Kommentar
Pflege-Murks auf den letzten Metern
Die Koalition hat sich auf einen Kompromiss zur Pflegereform verständigt. Union und SPD können damit ihr Gesicht wahren. Aber handwerklich gut gemacht ist die Sache nicht.
Veröffentlicht:Nach langem Streit scheint zumindest die kleine Pflegereform in trockenen Tüchern. Mit einem Milliarden-Zuschuss vom Bund und einem weiteren Pflegezuschlag für Menschen ohne Kinder will die Koalition höhere Löhne in der Altenpflege und niedrigere Eigenanteile von Pflegebedürftigen „gegenfinanzieren“.
Vom Ansinnen her ist das löblich, handwerklich allerdings fällt die Koalition damit durch. Was auf den ersten Blick nach einem weiten Sprung aussieht, entpuppt sich bei näherer Betrachtung als Hüpfer. Eine Milliarde Euro Steuerzuschuss pro Jahr vom Bund deckt den zusätzlichen Finanzbedarf in der Pflege bei Weitem nicht ab – die Kassen gehen von mindestens 4,5 Milliarden Euro im nächsten und weit über fünf Milliarden Euro im Folgejahr 2023 aus.
Gesundheitsminister Spahn weiß das, kann sich aber offenbar nicht gegen Finanzminister Scholz durchsetzen. Und vermutlich dürfte Scholz seinem politischen Konkurrenten den großen Wurf in Sachen Pflege vier Monate vor der Bundestagswahl dann auch nicht gönnen.
Ebenfalls unsauber arbeitet die Koalition bei den Tariflöhnen. Zwar taucht das Wort „Haustarifvertrag“ im aktuellen Gesetzesvorschlag nicht mehr auf. Doch in verschwurbelter Art öffnet der Änderungsantrag jenem doch wieder die Tür. Die Sorge der Gewerkschaft Verdi vor billigen „Gefälligkeitstarifverträgen“, die „Pseudogewerkschaften“ mit Anbietern abschließen, ist berechtigt.
Bei den Eigenanteilen wiederum ist zu bedenken, dass der geplante Zuschuss erst nach zwölf Monaten greifen soll. Im ersten Jahr im Heim bleiben die Pflegebedürftigen auf Kosten sitzen und drohen, in Altersarmut abzugleiten. Da etwa jeder fünfte Heimbewohner im ersten Jahr verstirbt, ist die geplante Regelung zudem zynisch.
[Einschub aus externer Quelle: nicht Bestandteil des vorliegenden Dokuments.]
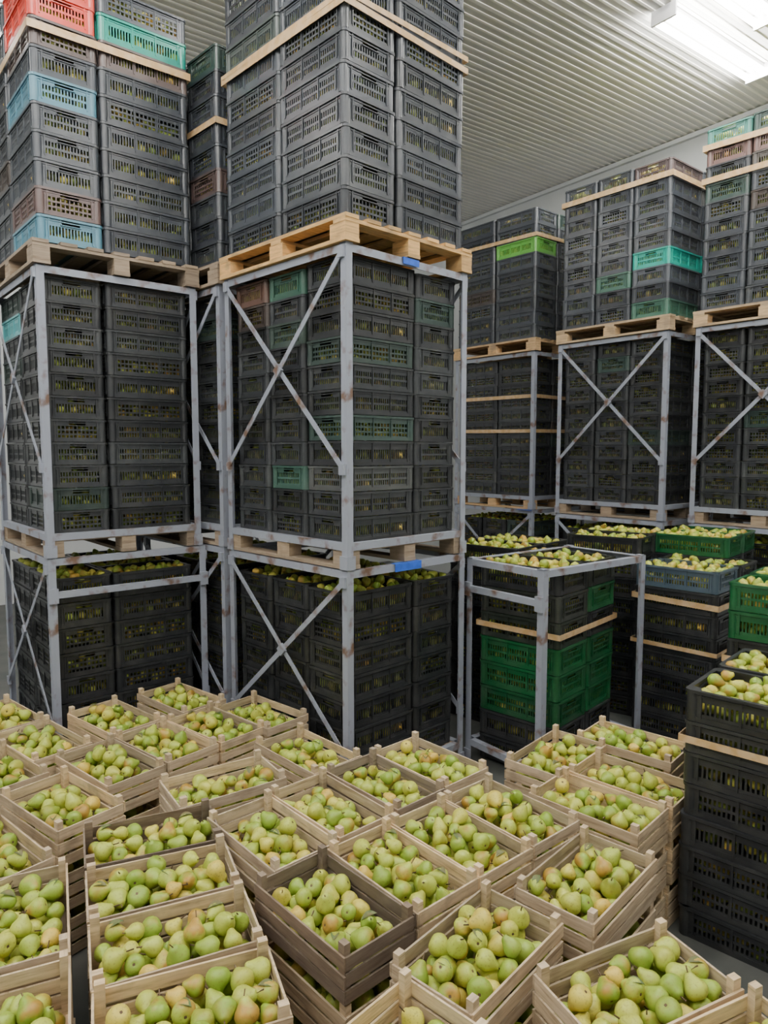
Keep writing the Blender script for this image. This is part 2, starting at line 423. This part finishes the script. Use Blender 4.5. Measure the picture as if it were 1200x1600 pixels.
HEAPS=[heap_mesh(100+i,n,d) for i,(n,d) in enumerate(((56,.03),(60,.04),(52,.02),(62,.045),(54,.04),(58,.03),(48,.05),(60,.03)))]
LIGHT=[(.72,.58,.39),(.65,.53,.37),(.77,.63,.43),(.56,.46,.33),(.67,.56,.41)]
DARKW=(.19,.15,.115); MIDW=(.35,.29,.23)
wr=random.Random(5)
def wstack(x,y,deg,col=None,n=3):
    e=empty('wooden_pear_crate_stack',(x,y,0),deg)
    for k in range(n):
        c=col if (col and k==n-1) else wr.choice(LIGHT)
        f=math.radians(wr.choice((0,180))+ (wr.uniform(-1.5,1.5) if k<n-1 else 0))
        obj('wooden_crate_%d'%(k+1),wr.choice(WC),e,(0,0,k*.195),f,c)
        obj('pears_%d'%(k+1),wr.choice(HEAPS),e,(0,0,k*.195+(0 if k==n-1 else -.004)),math.radians(wr.choice((0,180))))
for a in [(-2.20,3.91,-40),(-1.54,3.90,-40),(-1.25,4.22,-40),(-.72,3.98,-42),(-.935,3.79,-40),(-1.14,3.56,-40),
          (-1.34,3.32,-40),(-1.80,3.58,-40),(-1.86,3.24,-40),(-1.40,2.94,-38),(-1.51,2.54,-40),
          (-.39,3.45,-46),(-.74,3.12,34),(.22,3.33,-48),(0,3.12,-48,MIDW),(-.23,2.905,-48),(-.45,2.69,-48),
          (-.915,2.66,24,DARKW),(-.785,2.372,24),(-.655,2.085,24),(-.53,1.80,22),(-1.19,2.17,-65),(-.97,1.69,-66),
          (-.175,2.255,-48,DARKW),(.06,2.456,-49),(.292,2.652,-50),(.525,2.85,-50),
          (.295,2.04,48),(.73,2.40,47),(.72,1.88,25),(0,1.62,47),(.875,1.61,25),(.42,1.42,25),
          (.92,2.92,-44),(1.145,3.14,-44),(.87,3.42,48),(1.30,3.56,-42)]:
    wstack(*a)

# ------------------------------------------------------------ room
RA=math.radians(36); U0,U1,V0,V1,HC=-5.0,7.75,-4.5,10.5,5.65
def room(name,fn,mats):
    mb=MB(); fn(mb); return obj(name,mb.mesh(name,mats),None,(0,0,0),RA)
room('floor',lambda m:m.box(U0,U1,V0,V1,-.1,0),[FLOOR])
def ceil(m):
    m.box(U0,U1,V0,V1,HC,HC+.1,0)
    v=V0+.05
    k=0
    while v<V1:
        w=.022 if k%4 else .035
        m.box(U0,U1,v,v+w,HC-.008,HC,1); v+=.085; k+=1
room('ceiling',ceil,[CEIL,RIB])
def wl(a,b,c,d):
    return lambda m:m.box(a,b,c,d,0,HC,0)
room('wall_back',wl(U1,U1+.12,V0,V1),[WALL]); room('wall_front',wl(U0-.12,U0,V0,V1),[WALL])
room('wall_left',wl(U0,U1,V1,V1+.12),[WALL]); room('wall_right',wl(U0,U1,V0-.12,V0),[WALL])
def trimf(m):
    for i in range(13):
        v=V0+.6+i*1.15; m.box(U1-.006,U1,v,v+.02,0,HC-.05)
    m.box(U1-.05,U1,V0,V1,HC-.06,HC-.012)
room('trim_1',trimf,[WALL])

# lamps
def lamp(u,v,L=1.55):
    mb=MB()
    mb.box(-L/2,L/2,-.06,.06,-.04,0,0)
    mb.box(-L/2,-L/2+.02,-.11,.11,-.115,0,0); mb.box(L/2-.02,L/2,-.11,.11,-.115,0,0)
    for y in (-.075,.075):
        vs=[];n=12
        for x in (-L/2+.02,L/2-.02):
            for i in range(n):
                a=2*math.pi*i/n; vs.append((x,y+.026*math.cos(a),-.085+.026*math.sin(a)))
        mb.add(vs,[(i,(i+1)%n,n+(i+1)%n,n+i) for i in range(n)],1,True)
    x=u*math.cos(RA)-v*math.sin(RA); y=u*math.sin(RA)+v*math.cos(RA)
    obj('ceiling_lamp',mb.mesh('lamp',[HOUS,LAMP]),None,(x,y,HC-.008),RA)
for u,v in ((6.15,3.55),(5.35,3.08),(3.2,3.3),(.8,3.3),(-1.6,3.3),(5.6,-.6),(3.0,-.6),(.4,-.6),(-2.2,-.6),(-3.8,3.3),(1.2,7.0),(-1.6,6.0),(3.4,1.3),(0,1.3),(-2.5,1.6)):
    lamp(u,v)

w=D.worlds.new('world'); scene.world=w; w.use_nodes=True
w.node_tree.nodes['Background'].inputs[0].default_value=(.6,.65,.7,1); w.node_tree.nodes['Background'].inputs[1].default_value=.3

cam=D.cameras.new('camera'); co=D.objects.new('camera',cam); COL.objects.link(co)
cam.sensor_fit='VERTICAL'; cam.sensor_height=36; cam.lens=24.75; cam.clip_start=.02
co.location=(0,0,2.05); co.rotation_euler=(math.radians(90-4.94),0,0)
scene.camera=co
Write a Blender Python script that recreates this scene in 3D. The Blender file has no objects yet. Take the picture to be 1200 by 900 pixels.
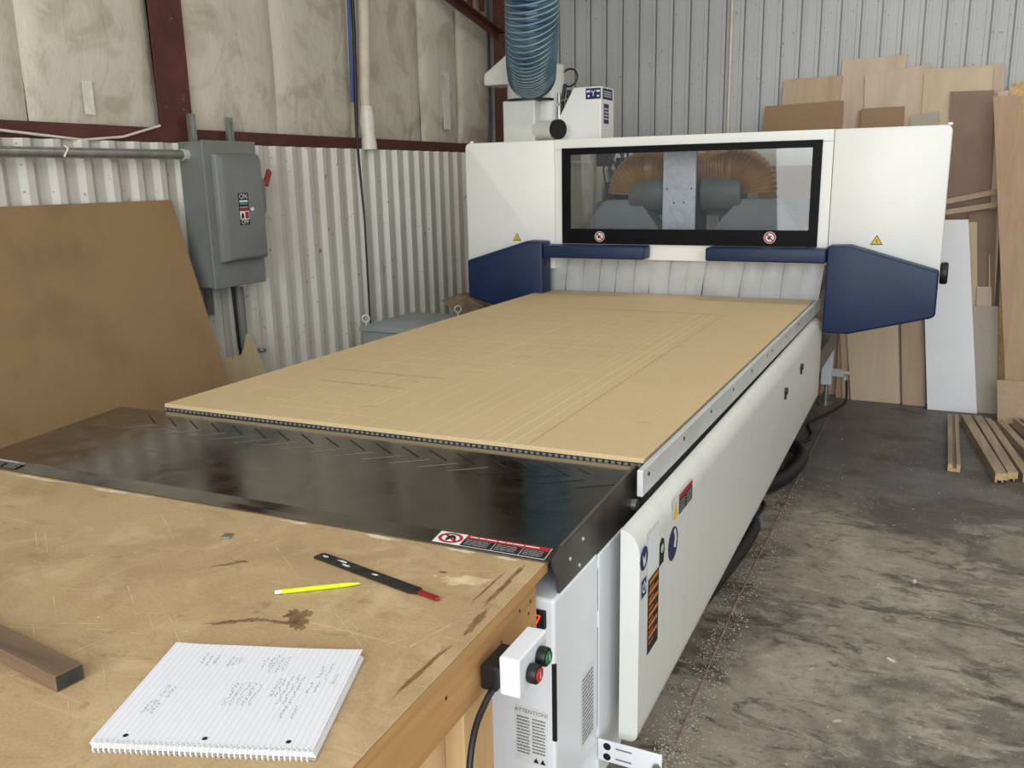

Eine nachhaltige Pflegereform ist somit Aufgabe der nächsten Bundesregierung. Die Finanzfrage stellt sich immer dringlicher. Daher gehört die Reform nach der Wahl zügig und nicht – wie in der aktuellen Legislaturperiode geschehen – auf den letzten Metern umgesetzt.